**Set problem:** Everything from the first line of the data below through the line that contains "part(p, 'lunette_frame', M['dark_trim'])" should be written out exactly, please, and nothing more; the pictures stay out.
──────
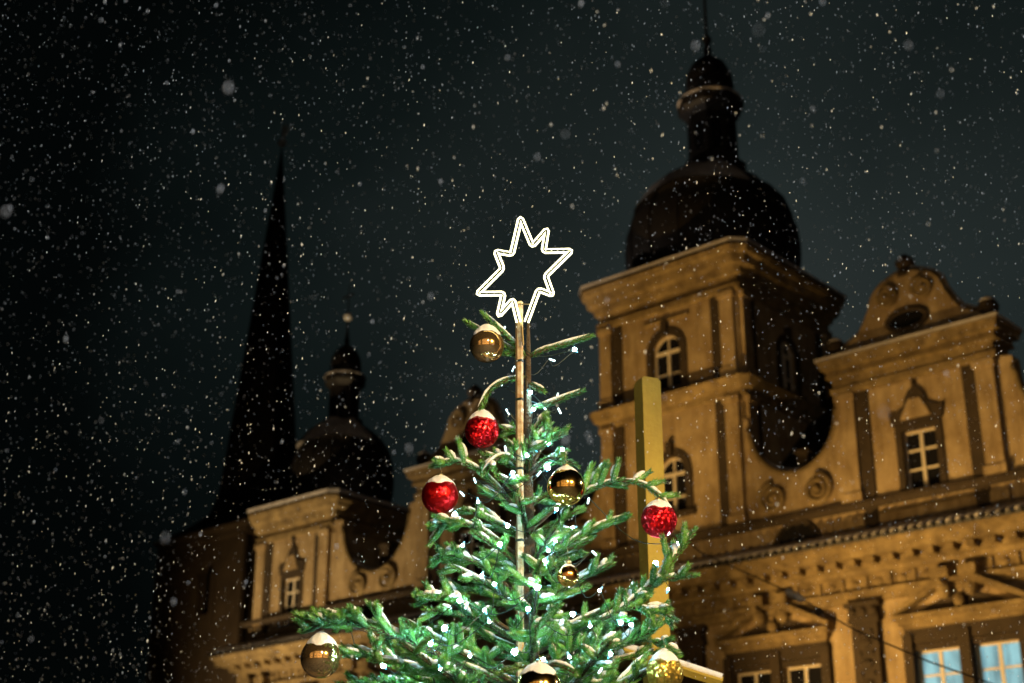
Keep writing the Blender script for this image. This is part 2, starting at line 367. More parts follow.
# attic band above the eaves
at = MB()
at.wall(ID, X0, X1, 12.0, 13.6, [], .3)
ap = [(X0, 0), (X1, 0), (X1, .6), (X0, .6)]
part(at, 'attic_wall', M['plaster'])
ac_ = MB(); ac_.sweep(ap, [(.02, 13.5), (.14, 13.56), (.2, 13.62), (.2, 13.74), (.04, 13.76)]); part(ac_, 'attic_ledge', M['dark_trim'])
for c in (-23.35, -33.0, -42.6, -13.9):
    p = MB(); p.extr([(c+.72*math.cos(a_*PI/14), 12.72+.72*math.sin(a_*PI/14)) for a_ in range(15)], -.05, .0); part(p, 'lunette', M['roof'])
    p = MB()
    for a_ in range(14):
        p.extr([(c+r_*math.cos(t_), 12.72+r_*math.sin(t_)) for r_, t_ in ((.72, a_*PI/14), (.86, a_*PI/14), (.86, (a_+1)*PI/14), (.72, (a_+1)*PI/14))], -.1, .0)
    part(p, 'lunette_frame', M['dark_trim'])

def pil(x0, x1, z0, z1, y=-.16, m='plaster', T=ID, cap=True, dark=None):
    p = MB(); p.box(x0, x1, y, 0, z0+.25, z1-.2, T=T)
    if cap: p.box(x0-.06, x1+.06, y-.07, 0, z1-.2, z1, T=T); p.box(x0-.06, x1+.06, y-.07, 0, z0, z0+.25, T=T)
    part(p, 'pilaster', M[m])
    if dark:
        p = MB(); p.box(dark[0], dark[1], -.07, 0, z0+.02, z1-.02, T=T); part(p, 'dark_band', M['dark_trim'])
def ogee_hood(c, z, w=.78):
    p = MB(); ol = [(c-w-.12, z), (c+w+.12, z), (c+w+.2, z+.42), (c+w, z+.40), (c+w*.55, z+.55), (c+w*.42, z+.85), (c+.2, z+1.0), (c+.05, z+1.12), (c-.05, z+1.12), (c-.2, z+1.0), (c-w*.42, z+.85), (c-w*.55, z+.55), (c-w, z+.40), (c-w-.2, z+.42)]
    p.extr(ol, -.1, .0); part(p, 'window_hood', M['dark_trim'])
    p = MB(); p.extr([(c-w*.7, z+.12), (c+w*.7, z+.12), (c+w*.5, z+.42), (c+w*.25, z+.72), (c-w*.25, z+.72), (c-w*.5, z+.42)], -.15, -.09); part(p, 'hood_panel', M['plaster'])
    p = MB(); p.lathe([(.03, z+1.1), (.09, z+1.2), (.05, z+1.3), (.13, z+1.45), (.06, z+1.6), (.02, z+1.85)], 8, (c, -.06)); part(p, 'finial', M['dark_trim'])
def scroll(cx, cz, r, sgn):
    pts = []; n = 30
    for i in range(n+1):
        t_ = i/n*2.1*2*PI; rr = r*(1-.82*i/n); pts.append((cx+sgn*rr*math.cos(t_+PI/2), -.05, cz+rr*math.sin(t_+PI/2)))
    p = MB(); p.tube(pts, [.11*(1-.4*i/n) for i in range(n+1)], 6); p.sphere((cx, -.06, cz), .13, 8); part(p, 'scroll', M['trim'], True)
def urn(x, y, z, s=1.0, m='dark_trim'):
    p = MB(); p.lathe([(.2*s, z), (.2*s, z+.1*s), (.08*s, z+.16*s), (.12*s, z+.22*s), (.34*s, z+.42*s), (.38*s, z+.6*s), (.28*s, z+.78*s), (.12*s, z+.86*s), (.05*s, z+.98*s)], 12, (x, y)); o = part(p, 'urn', M[m], True)
    q = MB(); q.lathe([(.30*s, z+.78*s), (.22*s, z+.88*s), (.1*s, z+.95*s), (.02, z+1.01*s)], 10, (x, y)); part(q, 'snow', M['roof_snow'], True, o)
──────
**Task output:**
Keep writing the Blender script for this image. This is part 2, starting at line 367. More parts follow.
# attic band above the eaves
at = MB()
at.wall(ID, X0, X1, 12.0, 13.6, [], .3)
ap = [(X0, 0), (X1, 0), (X1, .6), (X0, .6)]
part(at, 'attic_wall', M['plaster'])
ac_ = MB(); ac_.sweep(ap, [(.02, 13.5), (.14, 13.56), (.2, 13.62), (.2, 13.74), (.04, 13.76)]); part(ac_, 'attic_ledge', M['dark_trim'])
for c in (-23.35, -33.0, -42.6, -13.9):
    p = MB(); p.extr([(c+.72*math.cos(a_*PI/14), 12.72+.72*math.sin(a_*PI/14)) for a_ in range(15)], -.05, .0); part(p, 'lunette', M['roof'])
    p = MB()
    for a_ in range(14):
        p.extr([(c+r_*math.cos(t_), 12.72+r_*math.sin(t_)) for r_, t_ in ((.72, a_*PI/14), (.86, a_*PI/14), (.86, (a_+1)*PI/14), (.72, (a_+1)*PI/14))], -.1, .0)
    part(p, 'lunette_frame', M['dark_trim'])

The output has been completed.